* begin *
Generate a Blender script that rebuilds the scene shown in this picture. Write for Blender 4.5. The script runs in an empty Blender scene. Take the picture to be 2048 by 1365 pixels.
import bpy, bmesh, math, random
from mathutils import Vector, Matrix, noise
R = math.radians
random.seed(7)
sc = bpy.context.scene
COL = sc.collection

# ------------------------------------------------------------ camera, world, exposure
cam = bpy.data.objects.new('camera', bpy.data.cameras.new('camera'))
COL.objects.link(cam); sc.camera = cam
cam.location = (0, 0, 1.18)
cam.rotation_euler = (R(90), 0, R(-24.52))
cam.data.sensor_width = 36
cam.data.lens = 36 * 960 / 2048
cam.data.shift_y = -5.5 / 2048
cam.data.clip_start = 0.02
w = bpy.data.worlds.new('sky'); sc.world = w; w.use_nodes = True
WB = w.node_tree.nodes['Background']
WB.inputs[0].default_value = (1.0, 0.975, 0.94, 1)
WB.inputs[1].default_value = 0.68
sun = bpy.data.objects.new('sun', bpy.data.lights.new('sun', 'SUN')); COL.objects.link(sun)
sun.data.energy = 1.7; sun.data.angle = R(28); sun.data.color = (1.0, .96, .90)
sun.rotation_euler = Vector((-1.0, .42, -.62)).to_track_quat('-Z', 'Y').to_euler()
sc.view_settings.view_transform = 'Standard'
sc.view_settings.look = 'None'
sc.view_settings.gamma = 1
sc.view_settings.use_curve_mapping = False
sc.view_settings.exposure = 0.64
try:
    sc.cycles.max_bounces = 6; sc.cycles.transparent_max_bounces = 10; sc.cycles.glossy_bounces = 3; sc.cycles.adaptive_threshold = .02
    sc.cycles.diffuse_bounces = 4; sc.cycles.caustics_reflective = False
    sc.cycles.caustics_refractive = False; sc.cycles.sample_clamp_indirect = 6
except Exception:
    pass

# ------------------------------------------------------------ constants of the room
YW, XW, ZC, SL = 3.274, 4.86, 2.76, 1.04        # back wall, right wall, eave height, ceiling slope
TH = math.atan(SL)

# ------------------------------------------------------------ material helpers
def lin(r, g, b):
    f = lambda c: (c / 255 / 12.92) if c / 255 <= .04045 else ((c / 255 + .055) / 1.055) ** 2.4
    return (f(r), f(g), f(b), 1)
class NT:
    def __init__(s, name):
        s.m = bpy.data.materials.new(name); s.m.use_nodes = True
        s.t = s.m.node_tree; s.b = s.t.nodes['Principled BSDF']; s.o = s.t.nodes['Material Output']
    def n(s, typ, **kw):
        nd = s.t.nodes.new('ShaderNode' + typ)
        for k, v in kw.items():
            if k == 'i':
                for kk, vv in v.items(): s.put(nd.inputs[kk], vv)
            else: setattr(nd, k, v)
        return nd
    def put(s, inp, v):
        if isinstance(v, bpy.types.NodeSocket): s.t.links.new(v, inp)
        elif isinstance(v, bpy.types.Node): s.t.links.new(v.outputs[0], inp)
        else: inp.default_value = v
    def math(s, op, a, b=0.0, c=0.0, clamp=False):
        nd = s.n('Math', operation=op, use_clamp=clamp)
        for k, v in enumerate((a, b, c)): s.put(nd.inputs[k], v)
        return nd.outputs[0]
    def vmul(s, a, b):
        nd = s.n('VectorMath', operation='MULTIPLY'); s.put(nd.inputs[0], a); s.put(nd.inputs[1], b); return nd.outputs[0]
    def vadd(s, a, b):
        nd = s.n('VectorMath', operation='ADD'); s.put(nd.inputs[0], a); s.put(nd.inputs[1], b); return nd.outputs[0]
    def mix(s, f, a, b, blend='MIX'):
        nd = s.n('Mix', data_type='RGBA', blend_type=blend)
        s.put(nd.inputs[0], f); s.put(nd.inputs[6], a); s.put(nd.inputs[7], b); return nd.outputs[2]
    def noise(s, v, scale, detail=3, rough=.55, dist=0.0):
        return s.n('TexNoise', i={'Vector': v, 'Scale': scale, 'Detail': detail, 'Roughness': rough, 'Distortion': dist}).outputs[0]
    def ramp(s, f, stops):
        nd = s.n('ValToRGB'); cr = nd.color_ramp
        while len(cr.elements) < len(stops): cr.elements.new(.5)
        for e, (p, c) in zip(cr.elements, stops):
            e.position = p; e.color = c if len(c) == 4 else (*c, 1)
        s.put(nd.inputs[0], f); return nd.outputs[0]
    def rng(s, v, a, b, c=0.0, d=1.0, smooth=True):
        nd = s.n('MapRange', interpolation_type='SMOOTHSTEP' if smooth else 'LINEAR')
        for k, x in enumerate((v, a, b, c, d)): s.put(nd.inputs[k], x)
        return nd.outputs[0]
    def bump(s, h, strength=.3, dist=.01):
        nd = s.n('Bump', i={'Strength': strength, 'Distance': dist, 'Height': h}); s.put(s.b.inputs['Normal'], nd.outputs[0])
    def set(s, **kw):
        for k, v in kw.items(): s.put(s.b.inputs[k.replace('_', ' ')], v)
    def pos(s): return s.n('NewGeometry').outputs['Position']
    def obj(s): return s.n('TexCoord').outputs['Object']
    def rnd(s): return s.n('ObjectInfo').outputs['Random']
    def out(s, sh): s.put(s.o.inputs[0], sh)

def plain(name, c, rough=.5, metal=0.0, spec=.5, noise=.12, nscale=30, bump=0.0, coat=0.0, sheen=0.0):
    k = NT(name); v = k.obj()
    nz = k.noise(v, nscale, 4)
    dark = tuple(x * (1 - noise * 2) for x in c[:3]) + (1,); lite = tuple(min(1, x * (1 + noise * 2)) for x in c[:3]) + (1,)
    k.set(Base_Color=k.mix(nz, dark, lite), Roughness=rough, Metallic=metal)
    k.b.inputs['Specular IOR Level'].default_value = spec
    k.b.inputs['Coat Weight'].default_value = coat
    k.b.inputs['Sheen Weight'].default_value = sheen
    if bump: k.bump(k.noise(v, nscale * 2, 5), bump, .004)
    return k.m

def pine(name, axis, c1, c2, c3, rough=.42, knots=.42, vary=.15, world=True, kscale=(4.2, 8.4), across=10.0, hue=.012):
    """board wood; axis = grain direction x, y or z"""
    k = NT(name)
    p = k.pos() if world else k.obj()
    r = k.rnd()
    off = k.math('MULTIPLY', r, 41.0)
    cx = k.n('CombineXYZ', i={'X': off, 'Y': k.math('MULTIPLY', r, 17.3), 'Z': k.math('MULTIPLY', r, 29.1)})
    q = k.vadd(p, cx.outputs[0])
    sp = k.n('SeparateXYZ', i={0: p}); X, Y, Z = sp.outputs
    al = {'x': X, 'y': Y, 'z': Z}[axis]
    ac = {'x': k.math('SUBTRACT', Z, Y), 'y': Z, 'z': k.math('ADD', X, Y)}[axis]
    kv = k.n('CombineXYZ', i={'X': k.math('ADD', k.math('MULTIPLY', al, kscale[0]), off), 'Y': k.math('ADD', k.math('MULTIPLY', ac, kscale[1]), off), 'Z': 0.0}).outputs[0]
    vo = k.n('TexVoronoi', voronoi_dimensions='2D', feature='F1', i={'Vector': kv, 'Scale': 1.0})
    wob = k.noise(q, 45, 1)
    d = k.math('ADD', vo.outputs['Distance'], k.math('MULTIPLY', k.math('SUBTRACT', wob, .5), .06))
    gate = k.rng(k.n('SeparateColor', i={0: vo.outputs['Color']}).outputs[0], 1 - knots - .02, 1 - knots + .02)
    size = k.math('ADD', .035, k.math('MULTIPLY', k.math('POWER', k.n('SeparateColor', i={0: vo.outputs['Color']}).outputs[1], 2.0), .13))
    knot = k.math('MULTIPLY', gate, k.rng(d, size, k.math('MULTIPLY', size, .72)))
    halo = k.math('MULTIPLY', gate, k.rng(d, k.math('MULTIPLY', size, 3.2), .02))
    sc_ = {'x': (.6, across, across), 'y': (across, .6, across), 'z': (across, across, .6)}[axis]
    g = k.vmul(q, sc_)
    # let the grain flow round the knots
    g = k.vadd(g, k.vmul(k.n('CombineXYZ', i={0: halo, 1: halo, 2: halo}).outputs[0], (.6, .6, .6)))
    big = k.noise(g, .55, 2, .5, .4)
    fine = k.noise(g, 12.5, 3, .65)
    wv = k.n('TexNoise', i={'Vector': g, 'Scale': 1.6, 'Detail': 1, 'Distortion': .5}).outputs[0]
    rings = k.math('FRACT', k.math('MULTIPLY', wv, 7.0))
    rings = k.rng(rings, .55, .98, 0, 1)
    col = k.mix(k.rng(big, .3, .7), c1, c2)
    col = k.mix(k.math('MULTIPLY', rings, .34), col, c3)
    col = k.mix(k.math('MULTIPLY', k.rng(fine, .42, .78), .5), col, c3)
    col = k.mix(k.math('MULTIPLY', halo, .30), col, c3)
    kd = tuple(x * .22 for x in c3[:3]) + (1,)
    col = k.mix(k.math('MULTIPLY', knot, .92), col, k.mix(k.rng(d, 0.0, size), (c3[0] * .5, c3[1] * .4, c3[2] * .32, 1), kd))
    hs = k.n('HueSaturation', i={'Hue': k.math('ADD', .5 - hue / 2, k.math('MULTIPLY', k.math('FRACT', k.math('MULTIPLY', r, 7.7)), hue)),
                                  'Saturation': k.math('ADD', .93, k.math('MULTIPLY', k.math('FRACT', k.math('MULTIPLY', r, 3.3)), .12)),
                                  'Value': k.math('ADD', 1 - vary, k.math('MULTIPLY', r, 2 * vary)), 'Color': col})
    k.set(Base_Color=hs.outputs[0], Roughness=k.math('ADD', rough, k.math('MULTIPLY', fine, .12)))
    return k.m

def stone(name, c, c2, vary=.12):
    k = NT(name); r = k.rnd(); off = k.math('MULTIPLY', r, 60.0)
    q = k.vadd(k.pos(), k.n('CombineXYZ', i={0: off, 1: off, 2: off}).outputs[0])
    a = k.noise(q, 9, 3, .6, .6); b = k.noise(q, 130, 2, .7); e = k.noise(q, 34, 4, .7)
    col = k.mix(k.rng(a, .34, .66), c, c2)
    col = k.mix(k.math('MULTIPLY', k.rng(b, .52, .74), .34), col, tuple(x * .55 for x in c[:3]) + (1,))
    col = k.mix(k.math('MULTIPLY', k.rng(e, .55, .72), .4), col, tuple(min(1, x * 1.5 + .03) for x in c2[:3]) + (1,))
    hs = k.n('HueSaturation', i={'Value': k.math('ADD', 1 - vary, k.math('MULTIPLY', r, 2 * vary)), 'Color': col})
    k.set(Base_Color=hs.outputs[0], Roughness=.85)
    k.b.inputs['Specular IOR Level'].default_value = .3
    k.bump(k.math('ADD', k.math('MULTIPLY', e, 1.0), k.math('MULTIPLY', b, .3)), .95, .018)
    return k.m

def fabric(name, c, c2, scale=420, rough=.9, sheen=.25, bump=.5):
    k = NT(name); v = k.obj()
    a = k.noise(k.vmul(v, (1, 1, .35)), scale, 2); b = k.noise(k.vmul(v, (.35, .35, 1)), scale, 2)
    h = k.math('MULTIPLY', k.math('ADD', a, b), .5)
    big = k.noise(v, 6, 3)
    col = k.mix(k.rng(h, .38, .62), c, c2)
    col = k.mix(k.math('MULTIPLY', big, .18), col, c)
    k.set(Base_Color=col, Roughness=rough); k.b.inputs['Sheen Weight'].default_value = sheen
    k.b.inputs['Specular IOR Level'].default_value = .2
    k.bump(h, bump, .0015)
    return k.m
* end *
Exactly repeat the lines above, from the opening line through the one with "COL = sc.collection", and include nothing else.

THE RESPONSE>
Generate a Blender script that rebuilds the scene shown in this picture. Write for Blender 4.5. The script runs in an empty Blender scene. Take the picture to be 2048 by 1365 pixels.
import bpy, bmesh, math, random
from mathutils import Vector, Matrix, noise
R = math.radians
random.seed(7)
sc = bpy.context.scene
COL = sc.collection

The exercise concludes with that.